Column: Overcoming challenges


By Shawn Gelushia

I grew up in Kansas City, KS. I was in the Turner School District from preschool through high school. I am a student with disabilities and was in special education all throughout school. There have been plenty of obstacles that I have had to overcome most of my life. Some of the biggest obstacles I have had to endure happened in high school.

One of the biggest obstacles that I had to overcome was being bullied by some of my classmates. It included name calling, getting hit, and pushed around by students who didn’t know how to treat a person with disabilities. I was even thinking about dropping out of high school because I felt like I could not take it anymore. Another obstacle that I had to deal with was having two teachers and a school psychologist tell me that I would not be able to go to college because they thought my disabilities would not let me be successful. If I had listened to what they were telling me I wouldn’t be where I am today.

Luckily, there were two paraprofessionals that told me to not give up and that I needed to get my high school diploma. I thought to myself that they’re right; I needed to take a stand for myself. I made friends with the football team and the cheerleaders, and they stood up for me when I was being bullied. One of my most important days of high school life was when I went to prom, but the biggest day was when I had my family watching me walk across the stage and being handed my high school diploma.

After high school I worked for four years at different jobs before deciding to go back to school. The first school I visited was Kansas City Kansas Community College. I didn’t feel comfortable with the way the college looked and smelled and the staff was not very helpful.

One of my friends told me about Johnson County Community College, that it was a very good school and the professors were great and encouraging. I came out to enroll and was greeted by very nice and helpful staff members in the Student Center.
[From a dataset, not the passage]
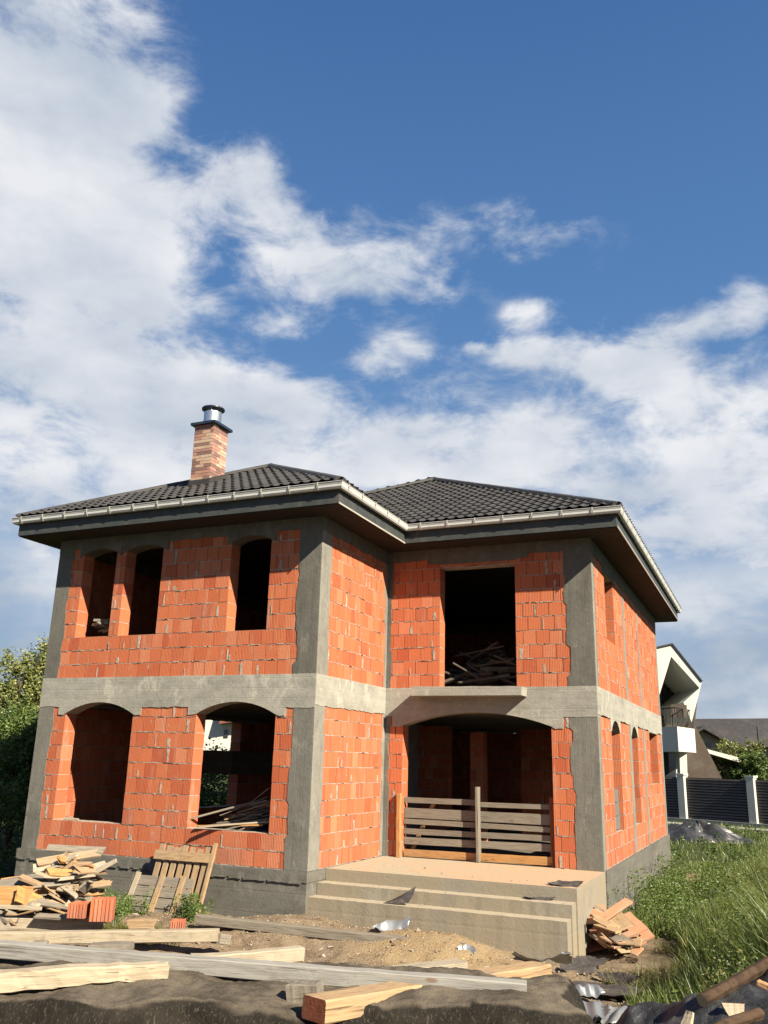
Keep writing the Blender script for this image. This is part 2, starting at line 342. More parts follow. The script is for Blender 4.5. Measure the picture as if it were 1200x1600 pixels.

They helped me fill out my application and enroll in my classes. After my first semester I took advantage of Access Services. It’s available to students who have disabilities. This program has helped me tremendously. As a person with disabilities I have had to fight for my own independence to become the person I want to be in life.

There has been another challenge that I have faced in my life. I was in eighth grade when I realized that I was gay. I was teased in high school because of how I looked, talked and acted.

When I came to JCCC, it became so much better. You can be yourself and be accepted for who you are. My fellow students and staff treat me very kindly here on campus. My major is journalism/communications and the whole department is like one big family. One of my professors, Molly Baumgardner, has helped me to be comfortable when I am doing JCAV news and ECAV radio. She has always encouraged all of her students to be themselves and to never give up.

As a gay student, I was looking for a club to be a part of and I found out about the Queers and Allies club here on campus. It’s a great way to meet other people who have a different sexual orientation. I was later elected treasurer/ public relation person for the club. Another part of the club is being open to going into classrooms and answering questions about your life as a gay person.

I feel like I have grown a lot here at JCCC and I am very excited to go to K-State next year. I have learned to work hard and believe in myself.